Ryoko apprend l'horrible nouvelle : son petit ami, Hiroyuki s'est suicidé, sans aucun présages ni signe de mal-être. Elle découvre à ses funérailles l'existence d'un jeune frère, Akira, et d'un passé dont elle ignorait tout. Mais qui était cet homme qu'elle aimait ? Sous les non-dits et les mensonges, elle enquête pour tenter de concilier ses souvenirs du défunt avec des éléments factuels.
Exhumer les souvenirs pour faire son deuil
La veille de son suicide, il lui a offert un parfum de sa composition, appelé « Source de mémoire », un testament mystérieux lié à un passé où Ryoko est une étrangère. Avec Akira, le petit frère, elle retrouve quelques fragments de phrases étranges sur une disquette. Et ce sont tous les éléments dont elle dispose pour essayer de reconstituer la mémoire d'Hiroyuki, pour écarter les rideaux des mensonges et de la réalité déformée pour enfin comprendre cet homme hors norme.
Outre qu'il était un nez d'une sensibilité presque absolue, c'était aussi un maniaque du classement, capable d'organiser le quotidien avec une précision et grand sens pratique. Sa perception du monde passait par le prisme des nombres et des mathématiques, utilisés de façon quasi-systématique pour appréhender les choses. Pourtant, malgré son génie et son esprit scientifique, c'est le portrait d'un homme très chaleureux et aimant qui se dégage peu à peu. Chaque indice permet à Ryoko de se sentir plus proche du défunt, jusqu'à accomplir un voyage à Prague où, dans un lieu mystérieux, elle trouveras des pistes, des propositions plutôt que des réponses. Elle trouvera surtout la force pour survive, malgré le vide, malgré l'absence.
La folie reste derrière la porte mais l'étrange s'invite à pas de loup...
Encore une fois, Ogawa écrit sur la douleur de vivre, indicible, sur les obsessions et les cadres que l'on se fabrique pour tenter d'avancer dans cette existence insensée, où la communication avec les autres obéit à des règles floues et changeantes, où il est si difficile de comprendre et exprimer les élans de son cœur. Ses thèmes de prédilections sont de nouveaux présents (classement, collections obsessionnelles, incapacité à s'exprimer...) pourtant, sans jamais être redonnant avec ses autres romans. Son écriture est d'une retenue presque prude, cependant, derrière la tempérance on perçoit le tumultes des émotions, toujours à fleur de peau, prêtes à jaillir et à tout emmener si on retire les verrous mis en place avec minutie.

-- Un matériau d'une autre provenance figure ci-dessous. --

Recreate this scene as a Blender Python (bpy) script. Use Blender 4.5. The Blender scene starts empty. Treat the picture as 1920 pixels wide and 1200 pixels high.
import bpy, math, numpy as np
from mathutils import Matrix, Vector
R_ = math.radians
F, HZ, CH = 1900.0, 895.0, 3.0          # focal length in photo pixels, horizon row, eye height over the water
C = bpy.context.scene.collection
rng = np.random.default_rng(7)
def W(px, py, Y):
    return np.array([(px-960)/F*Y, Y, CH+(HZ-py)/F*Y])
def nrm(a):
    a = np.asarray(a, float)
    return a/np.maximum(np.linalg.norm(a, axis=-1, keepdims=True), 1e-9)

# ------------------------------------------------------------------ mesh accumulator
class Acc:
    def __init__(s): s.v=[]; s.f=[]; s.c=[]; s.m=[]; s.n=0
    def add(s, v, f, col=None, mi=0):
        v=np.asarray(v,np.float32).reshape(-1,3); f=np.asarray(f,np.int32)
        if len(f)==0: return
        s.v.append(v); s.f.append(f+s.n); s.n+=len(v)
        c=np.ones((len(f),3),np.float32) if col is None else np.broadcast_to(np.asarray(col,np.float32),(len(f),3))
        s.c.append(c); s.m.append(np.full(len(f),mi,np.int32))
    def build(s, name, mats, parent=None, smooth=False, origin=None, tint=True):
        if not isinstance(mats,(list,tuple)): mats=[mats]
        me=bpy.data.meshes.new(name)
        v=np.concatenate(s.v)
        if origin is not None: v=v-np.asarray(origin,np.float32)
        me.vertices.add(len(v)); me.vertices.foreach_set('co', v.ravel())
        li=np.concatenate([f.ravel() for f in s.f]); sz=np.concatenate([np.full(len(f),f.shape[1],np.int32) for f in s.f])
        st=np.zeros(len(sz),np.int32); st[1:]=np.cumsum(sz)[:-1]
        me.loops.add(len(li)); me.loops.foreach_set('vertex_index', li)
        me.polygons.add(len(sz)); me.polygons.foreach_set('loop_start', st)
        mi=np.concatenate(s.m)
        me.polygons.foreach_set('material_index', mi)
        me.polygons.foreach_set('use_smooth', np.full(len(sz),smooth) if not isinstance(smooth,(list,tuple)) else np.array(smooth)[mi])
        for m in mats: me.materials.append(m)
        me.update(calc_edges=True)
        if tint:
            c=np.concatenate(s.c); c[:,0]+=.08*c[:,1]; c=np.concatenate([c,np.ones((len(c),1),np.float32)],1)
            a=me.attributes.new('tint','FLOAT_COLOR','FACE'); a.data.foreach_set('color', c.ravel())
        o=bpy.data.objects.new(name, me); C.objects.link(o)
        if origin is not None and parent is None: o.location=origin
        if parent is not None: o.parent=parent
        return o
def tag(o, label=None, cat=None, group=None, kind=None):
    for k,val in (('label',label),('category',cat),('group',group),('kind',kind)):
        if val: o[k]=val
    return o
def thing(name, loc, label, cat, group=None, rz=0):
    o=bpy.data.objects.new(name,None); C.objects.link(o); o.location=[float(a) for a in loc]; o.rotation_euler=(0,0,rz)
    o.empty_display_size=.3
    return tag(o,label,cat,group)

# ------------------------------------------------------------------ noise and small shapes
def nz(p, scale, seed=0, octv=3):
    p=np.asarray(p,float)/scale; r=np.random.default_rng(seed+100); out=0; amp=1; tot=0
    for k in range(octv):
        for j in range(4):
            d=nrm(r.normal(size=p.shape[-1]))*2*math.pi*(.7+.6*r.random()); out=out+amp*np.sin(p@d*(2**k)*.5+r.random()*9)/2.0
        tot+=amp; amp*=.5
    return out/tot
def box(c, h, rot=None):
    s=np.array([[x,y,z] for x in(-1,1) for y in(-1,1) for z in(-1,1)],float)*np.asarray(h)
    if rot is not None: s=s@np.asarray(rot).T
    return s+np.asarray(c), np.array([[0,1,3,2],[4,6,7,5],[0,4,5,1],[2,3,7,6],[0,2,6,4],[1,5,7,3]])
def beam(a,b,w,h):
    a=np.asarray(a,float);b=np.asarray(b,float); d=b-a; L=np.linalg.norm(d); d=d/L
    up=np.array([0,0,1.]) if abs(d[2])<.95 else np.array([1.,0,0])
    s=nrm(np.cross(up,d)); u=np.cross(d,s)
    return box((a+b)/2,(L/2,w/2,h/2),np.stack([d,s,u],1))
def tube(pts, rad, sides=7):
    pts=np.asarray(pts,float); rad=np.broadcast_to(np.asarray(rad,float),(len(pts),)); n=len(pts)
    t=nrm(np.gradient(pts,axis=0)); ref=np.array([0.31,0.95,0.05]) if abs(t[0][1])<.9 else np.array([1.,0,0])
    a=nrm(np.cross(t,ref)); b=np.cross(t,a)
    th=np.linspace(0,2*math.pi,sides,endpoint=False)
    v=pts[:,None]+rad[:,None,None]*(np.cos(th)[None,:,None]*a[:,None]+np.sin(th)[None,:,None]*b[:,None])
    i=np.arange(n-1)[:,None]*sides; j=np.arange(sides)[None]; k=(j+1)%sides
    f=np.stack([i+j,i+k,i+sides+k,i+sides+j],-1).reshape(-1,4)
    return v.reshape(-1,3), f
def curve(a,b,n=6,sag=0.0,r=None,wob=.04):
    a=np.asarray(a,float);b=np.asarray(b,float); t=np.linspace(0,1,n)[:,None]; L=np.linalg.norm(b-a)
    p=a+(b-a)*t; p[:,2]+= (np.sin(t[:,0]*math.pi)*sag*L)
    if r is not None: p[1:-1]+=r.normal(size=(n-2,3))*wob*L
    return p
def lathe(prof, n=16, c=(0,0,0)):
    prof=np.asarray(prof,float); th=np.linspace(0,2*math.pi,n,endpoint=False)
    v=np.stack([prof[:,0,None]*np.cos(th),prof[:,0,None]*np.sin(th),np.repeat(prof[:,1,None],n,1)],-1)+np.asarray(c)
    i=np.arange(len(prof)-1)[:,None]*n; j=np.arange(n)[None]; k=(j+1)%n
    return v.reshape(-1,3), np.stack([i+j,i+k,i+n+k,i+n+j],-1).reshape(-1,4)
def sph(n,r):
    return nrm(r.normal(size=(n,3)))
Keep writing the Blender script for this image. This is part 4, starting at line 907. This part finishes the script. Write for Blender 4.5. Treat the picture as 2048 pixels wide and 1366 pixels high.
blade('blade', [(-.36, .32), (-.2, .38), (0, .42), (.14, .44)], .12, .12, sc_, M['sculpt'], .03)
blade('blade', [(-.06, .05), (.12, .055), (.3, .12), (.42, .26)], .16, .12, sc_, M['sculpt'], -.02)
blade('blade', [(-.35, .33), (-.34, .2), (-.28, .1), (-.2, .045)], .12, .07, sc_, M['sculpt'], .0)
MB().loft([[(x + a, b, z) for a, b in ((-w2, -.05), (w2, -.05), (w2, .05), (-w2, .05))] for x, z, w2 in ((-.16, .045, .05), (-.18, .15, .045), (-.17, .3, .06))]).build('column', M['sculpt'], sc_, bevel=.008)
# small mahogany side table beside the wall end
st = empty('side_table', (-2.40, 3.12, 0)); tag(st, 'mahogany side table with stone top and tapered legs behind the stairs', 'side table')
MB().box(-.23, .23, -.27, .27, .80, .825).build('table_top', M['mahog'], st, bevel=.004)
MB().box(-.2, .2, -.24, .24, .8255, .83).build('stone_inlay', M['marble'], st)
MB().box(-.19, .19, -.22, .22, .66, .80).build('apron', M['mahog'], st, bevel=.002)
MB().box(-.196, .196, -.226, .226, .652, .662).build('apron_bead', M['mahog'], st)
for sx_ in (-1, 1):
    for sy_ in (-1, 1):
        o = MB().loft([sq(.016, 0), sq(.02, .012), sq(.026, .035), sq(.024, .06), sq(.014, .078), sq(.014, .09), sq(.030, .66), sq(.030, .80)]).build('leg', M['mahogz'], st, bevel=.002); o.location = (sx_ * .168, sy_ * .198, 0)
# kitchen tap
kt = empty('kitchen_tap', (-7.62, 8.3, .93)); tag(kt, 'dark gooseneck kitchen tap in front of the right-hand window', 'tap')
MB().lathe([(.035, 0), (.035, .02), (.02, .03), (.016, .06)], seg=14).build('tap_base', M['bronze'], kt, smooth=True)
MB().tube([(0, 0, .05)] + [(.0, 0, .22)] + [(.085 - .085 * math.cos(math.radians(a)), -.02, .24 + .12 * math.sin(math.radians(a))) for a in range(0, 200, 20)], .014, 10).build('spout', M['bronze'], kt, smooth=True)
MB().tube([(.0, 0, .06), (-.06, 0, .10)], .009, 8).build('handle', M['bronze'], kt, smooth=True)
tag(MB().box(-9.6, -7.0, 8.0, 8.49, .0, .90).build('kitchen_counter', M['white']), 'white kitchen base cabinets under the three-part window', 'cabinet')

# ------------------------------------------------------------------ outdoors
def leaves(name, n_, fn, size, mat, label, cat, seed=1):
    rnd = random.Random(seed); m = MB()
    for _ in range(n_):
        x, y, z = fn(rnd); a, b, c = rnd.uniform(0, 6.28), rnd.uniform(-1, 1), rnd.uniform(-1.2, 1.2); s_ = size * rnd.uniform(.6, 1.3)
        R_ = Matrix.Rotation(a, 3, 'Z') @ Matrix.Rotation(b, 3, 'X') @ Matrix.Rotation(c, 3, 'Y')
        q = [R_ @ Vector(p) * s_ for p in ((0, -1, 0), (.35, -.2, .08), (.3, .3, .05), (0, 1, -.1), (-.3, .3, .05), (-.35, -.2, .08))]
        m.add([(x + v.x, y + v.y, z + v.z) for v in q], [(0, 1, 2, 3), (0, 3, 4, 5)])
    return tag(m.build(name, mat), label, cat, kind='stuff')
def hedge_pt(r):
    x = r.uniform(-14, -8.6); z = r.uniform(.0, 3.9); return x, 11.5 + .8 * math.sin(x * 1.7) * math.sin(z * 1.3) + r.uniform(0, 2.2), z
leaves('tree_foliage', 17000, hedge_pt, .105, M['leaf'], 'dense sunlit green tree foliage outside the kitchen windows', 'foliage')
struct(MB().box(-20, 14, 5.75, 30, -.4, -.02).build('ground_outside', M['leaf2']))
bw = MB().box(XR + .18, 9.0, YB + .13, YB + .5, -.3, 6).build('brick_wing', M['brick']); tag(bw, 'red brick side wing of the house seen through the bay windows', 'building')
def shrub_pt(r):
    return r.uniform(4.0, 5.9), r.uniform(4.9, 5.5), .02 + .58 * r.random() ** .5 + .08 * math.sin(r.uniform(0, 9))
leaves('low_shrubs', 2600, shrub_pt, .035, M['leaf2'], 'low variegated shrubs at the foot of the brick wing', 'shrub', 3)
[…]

J'ai toujours l'impression que dans les romans de Yoko Ogawa, la folie menace, toujours présente comme un fantôme, sans jamais se manifester dans le monde physique. Dans Parfum de Glace, la mère de Hiroyuki et Akira est l'élément déséquilibrée, et elle a transmis à son fils génial une partie de ses failles. Pourtant, Ryoko s'adapte aux perturbations, toujours avec beaucoup d'humanisme et d'amour. C'est pour cet amour, profond sans être ostentatoire, que j'aime tant l'oeuvre d'Ogawa.
Malgré toute la tristesse du sujet - le deuil et la découverte de son impuissance et de son ignorance - le sentiment qui ressort est positif, vivant. Elle a la faculté de raconter des drames sans tomber dans le mélo ni le sordide. Elle passe par la poésie et l'étrange pour terminer son enquête, en incluant un élément fantastique qui donne à son histoire profondeur et magie.
Yoko Ogawa et comme Haruki Murakami, une source intarissable de surprise et de plaisir. Je songe que je devrais lire d'autres auteurs (ils sont nombreux à attendre sur mes étagères), et pourtant, je reviens sans cesses sur ces deux-là avec la certitude de ne jamais être déçue et que la lecture sera fascinante.